Exercise description ▸ Retype only what runs from the first line of the listing to the line holding "PI = math.pi", both included. Do not retype the pictures.

Raw data ▸
::::::::

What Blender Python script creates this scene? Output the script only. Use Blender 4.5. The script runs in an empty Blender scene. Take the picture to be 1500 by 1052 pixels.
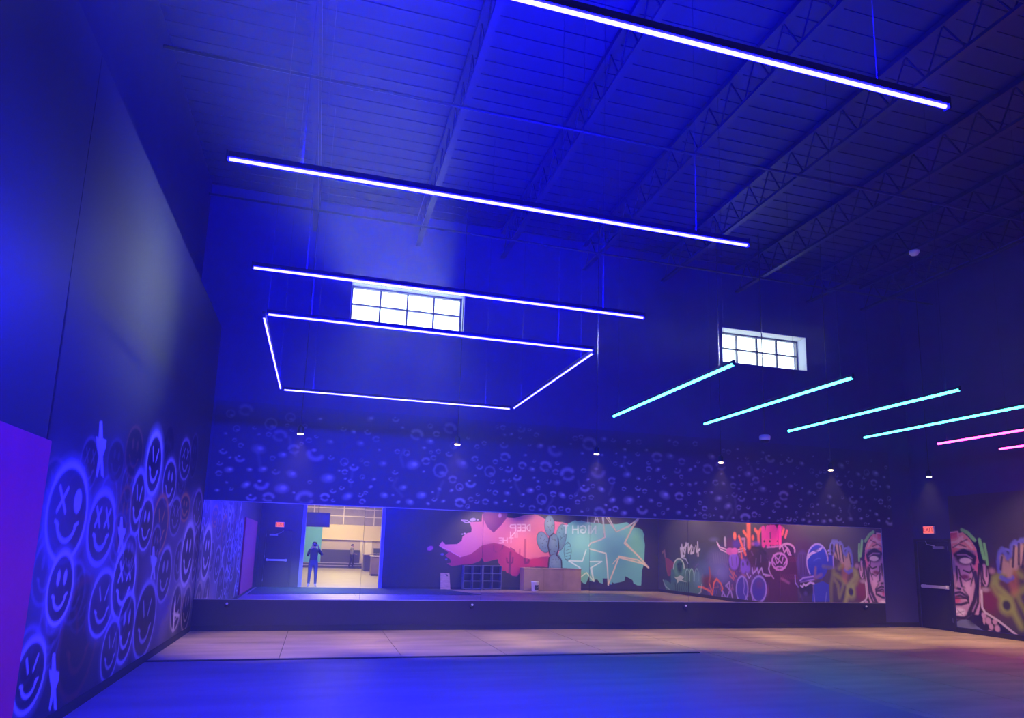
import bpy, bmesh, math, random
import numpy as np
from mathutils import Vector, Matrix

random.seed(7)
scene = bpy.context.scene
COL = scene.collection
PI = math.pi

# ------------------------------------------------------------------ camera, world, exposure
EYE = 1.6                      # phone held at eye height
F_PX, YAW, PITCH, ROLL = 1023.26, 0.28221, 0.17088, 0.02688
CXP, CYP = 770.0, 630.0        # principal point (the photograph is a crop)
_f = Vector((math.sin(YAW)*math.cos(PITCH), math.cos(YAW)*math.cos(PITCH), math.sin(PITCH)))
_r0 = Vector((math.cos(YAW), -math.sin(YAW), 0)); _u0 = _r0.cross(_f)
_c, _s = math.cos(ROLL), math.sin(ROLL)
CR = _c*_r0 + _s*_u0; CU = -_s*_r0 + _c*_u0; CF = _f
cam_d = bpy.data.cameras.new('camera'); cam = bpy.data.objects.new('camera', cam_d); COL.objects.link(cam)
m = Matrix((CR, CU, -CF)).transposed().to_4x4(); m.translation = (0, 0, EYE)
cam.matrix_world = m
cam_d.sensor_width = 36; cam_d.sensor_fit = 'HORIZONTAL'
cam_d.lens = F_PX/1500*36
cam_d.shift_x = -(CXP-750)/1500; cam_d.shift_y = (CYP-526)/1500
cam_d.clip_start = 0.005; cam_d.clip_end = 300
scene.camera = cam
scene.view_settings.view_transform = 'Standard'; scene.view_settings.look = 'None'
scene.view_settings.exposure = 0.0; scene.view_settings.gamma = 1.0
scene.view_settings.use_curve_mapping = False
scene.cycles.max_bounces = 8; scene.cycles.diffuse_bounces = 3; scene.cycles.glossy_bounces = 4
scene.cycles.transparent_max_bounces = 8; scene.cycles.volume_bounces = 1
scene.cycles.use_denoising = True
scene.cycles.sample_clamp_indirect = 6.0
scene.cycles.caustics_reflective = False; scene.cycles.caustics_refractive = False

wld = bpy.data.worlds.new('overcast_sky'); scene.world = wld; wld.use_nodes = True
bg = wld.node_tree.nodes['Background']; bg.inputs[0].default_value = (0.86, 0.94, 1.0, 1); bg.inputs[1].default_value = 4.6

BLUE = (1.4, 1.15, 1500.0); TEAL = (0.60, 7.5, 6.6); PINK = (20.0, 0.62, 7.0)
UP_W = {'blue': 860.0, 'teal': 3.0, 'pink': 3.0}; DOWN_W = {'blue': 76.0, 'teal': 6.5, 'pink': 22.0}
LED = {'blue': (.0008, .0002, 1.0), 'teal': (.02, 1.0, .85), 'pink': (1.0, .02, .35)}
UP_SPREAD, DOWN_SPREAD = 122.0, 136.0
HAZE = 0.0036
WIN1_POWER, WIN1_SPREAD = 170.0, 10.0; WIN2_POWER, WIN2_SPREAD = 80.0, 15.0
SPOT_W = 345.0; LOBBY_W = 430.0

# room, metres: camera at x=0, y=0; the mirror wall lies along y = D
D = 14.3; XL = -2.1; XR = 14.4; YF = 0.31; ZC = 8.7; ZL = 5.75
TH = 0.5

# ------------------------------------------------------------------ measuring helpers (pixel of the photograph -> point on a known plane)
def ray(x, y):
    return CR*((x-CXP)/F_PX) - CU*((y-CYP)/F_PX) + CF
def on_y(x, y, Y=D):
    d = ray(x, y); t = Y/d.y; return Vector((d.x*t, Y, EYE+d.z*t))
def on_x(x, y, X=XL):
    d = ray(x, y); t = X/d.x; return Vector((X, d.y*t, EYE+d.z*t))
def on_z(x, y, Z=0.0):
    d = ray(x, y); t = (Z-EYE)/d.z; return Vector((d.x*t, d.y*t, Z))
def mir_y(x, y, Y=YF):
    q = on_y(x, y, 2*D-Y); return Vector((q.x, Y, q.z))
def mir_x(x, y, X=XR):
    q = on_x(x, y, X); return Vector((X, 2*D-q.y, q.z))

# ------------------------------------------------------------------ materials
def lin(c):
    return tuple(((v/255)/12.92 if v/255 <= .04045 else ((v/255+.055)/1.055)**2.4) for v in c)
MATS = {}
def mat(name, color=(.5, .5, .5), rough=.6, metal=0.0, noise=0.0, scale=6.0, bump=0.0, bscale=40.0, spec=.5, stretch=None):
    if name in MATS: return MATS[name]
    M = bpy.data.materials.new(name); M.use_nodes = True; nt = M.node_tree; N = nt.nodes; L = nt.links
    b = N['Principled BSDF']; b.inputs['Base Color'].default_value = (*color, 1); b.inputs['Roughness'].default_value = rough
    b.inputs['Metallic'].default_value = metal; b.inputs['Specular IOR Level'].default_value = spec
    tc = N.new('ShaderNodeTexCoord'); mp = N.new('ShaderNodeMapping'); L.new(tc.outputs['Object'], mp.inputs[0])
    if stretch: mp.inputs['Scale'].default_value = stretch
    if noise:
        t = N.new('ShaderNodeTexNoise'); t.inputs['Scale'].default_value = scale; t.inputs['Detail'].default_value = 6
        L.new(mp.outputs[0], t.inputs['Vector'])
        r = N.new('ShaderNodeValToRGB'); e = r.color_ramp.elements
        e[0].position = .3; e[1].position = .7
        e[0].color = (*[max(0, v*(1-noise)) for v in color], 1); e[1].color = (*[min(1, v*(1+noise)) for v in color], 1)
        L.new(t.outputs['Fac'], r.inputs[0]); L.new(r.outputs[0], b.inputs['Base Color'])
    if bump:
        t2 = N.new('ShaderNodeTexNoise'); t2.inputs['Scale'].default_value = bscale; t2.inputs['Detail'].default_value = 4
        L.new(mp.outputs[0], t2.inputs['Vector'])
        bp = N.new('ShaderNodeBump'); bp.inputs['Strength'].default_value = bump; bp.inputs['Distance'].default_value = .01
        L.new(t2.outputs['Fac'], bp.inputs['Height']); L.new(bp.outputs[0], b.inputs['Normal'])
    MATS[name] = M; return M
def emit(name, color, strength=1.0):
    if name in MATS: return MATS[name]
    M = bpy.data.materials.new(name); M.use_nodes = True; nt = M.node_tree
    nt.nodes.clear(); e = nt.nodes.new('ShaderNodeEmission'); o = nt.nodes.new('ShaderNodeOutputMaterial')
    mx = max(color); e.inputs[0].default_value = (*[v/mx for v in color], 1); e.inputs[1].default_value = strength*mx
    nt.links.new(e.outputs[0], o.inputs[0]); MATS[name] = M; return M
def paint_mat(name, rough=.5):
    M = bpy.data.materials.new(name); M.use_nodes = True; nt = M.node_tree
    b = nt.nodes['Principled BSDF']; b.inputs['Roughness'].default_value = rough; b.inputs['Specular IOR Level'].default_value = .5
    a = nt.nodes.new('ShaderNodeAttribute'); a.attribute_name = 'paint'
    nt.links.new(a.outputs['Color'], b.inputs['Base Color']); return M

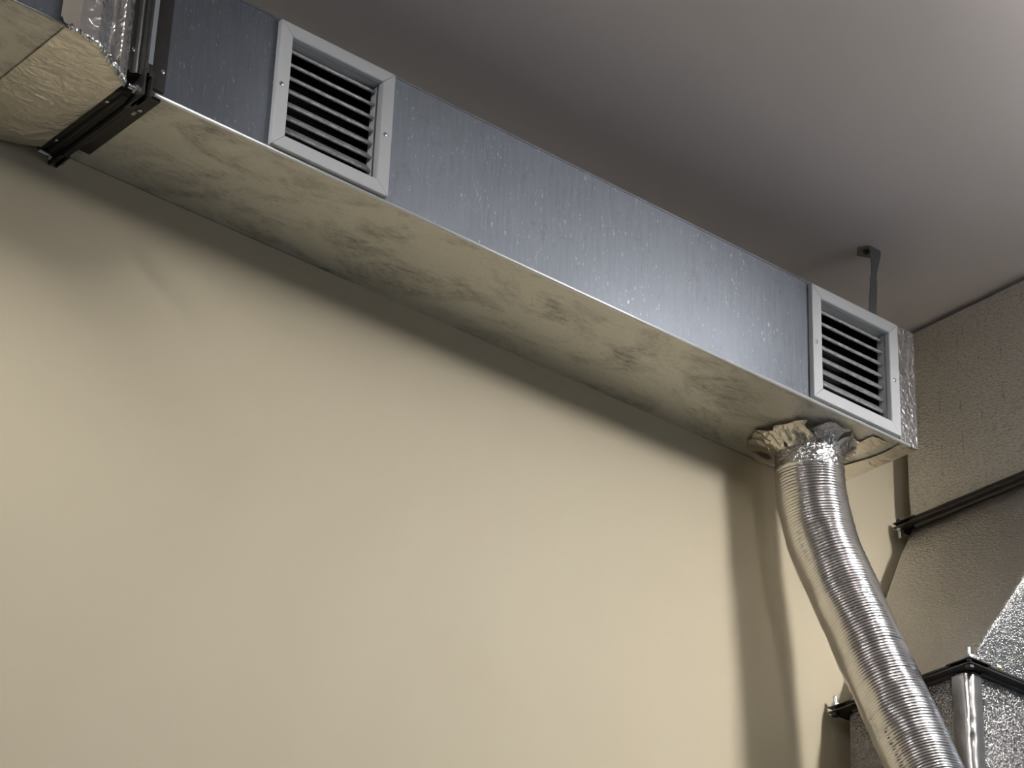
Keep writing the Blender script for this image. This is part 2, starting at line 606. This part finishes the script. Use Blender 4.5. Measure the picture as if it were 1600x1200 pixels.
# unseen black boxes added behind the grilles for the shade inside the duct
for g in GR:
    x0, x1, z0, z1 = g + HO[0] - .002, g + HO[1] + .002, GZ + HO[2] - .002, GZ + HO[3] + .002
    b = MB()
    b.box((x0, -.15, z0), (x1, -.148, z1))
    b.box((x0, -.2, z0), (x0 + .001, -.148, z1)).box((x1 - .001, -.2, z0), (x1, -.148, z1))
    b.box((x0, -.2, z0), (x1, -.148, z0 + .001)).box((x0, -.2, z1 - .001), (x1, -.148, z1))
    b.build('dark_inside_box', M['black'], duct)

# wider left-hand section, ending at the tape seam
LX0, LXS = -3.4, -2.01
LZ, LY, LT = -.030, -.356, .262
b = MB()
prof = [(LY, LT), (LY, LZ + .003), (LY + .003, LZ), (-.006, LZ), (-.004, LZ + .003), (-.004, LT)]
b.rings([[(x, p[0], p[1]) for p in prof] for x in (LX0, LXS + .02)])
sec = b.build('wide_section', M['galv'], duct)
sec.data.materials.append(M['galv_under'])
for p in sec.data.polygons:
    if p.normal.z < -.7:
        p.material_index = 1
MB().tube((LX0, LY + .001, LZ + .0015), (LXS, LY + .001, LZ + .0015), .0026, 12).build('folded_edge', M['zinc'], duct, True)

# foil wrapped taper between the two sections: corner path measured along x
CP = [(-2.014, -.3565, LZ), (-1.985, -.357, LZ - .001), (-1.955, -.350, LZ), (-1.930, -.334, LZ + .001), (-1.910, -.318, LZ + .002),
      (-1.890, -.304, LZ + .004), (-1.874, -.292, LZ + .006), (-1.858, -.276, -.021)]


def lerp_path(P, t):
    t = max(0, min(.9999, t)) * (len(P) - 1)
    i = int(t)
    return Vector(P[i]).lerp(Vector(P[i + 1]), t - i)


def taper_bottom(u, w):
    c = lerp_path(CP, u)
    yb = -.006 - .032 * max(0, u - .25)
    s = .004 * math.sin(w * math.pi) * math.sin(u * math.pi)
    return (c.x, c.y + (yb - c.y) * w, c.z - s)


def taper_front(u, w):
    c = lerp_path(CP, u)
    k = math.sin(u * math.pi) * .004
    v_ = max(0, 1 - abs(u - .66) / .17)
    k += .030 * v_ * v_ * (3 - 2 * v_) * min(1, w * 5)
    return (c.x, c.y + k, c.z + (LT - c.z) * w)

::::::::

Response to the task ▸
What Blender Python script creates this scene? Output the script only. Use Blender 4.5. The script runs in an empty Blender scene. Take the picture to be 1500 by 1052 pixels.
import bpy, bmesh, math, random
import numpy as np
from mathutils import Vector, Matrix

random.seed(7)
scene = bpy.context.scene
COL = scene.collection
PI = math.pi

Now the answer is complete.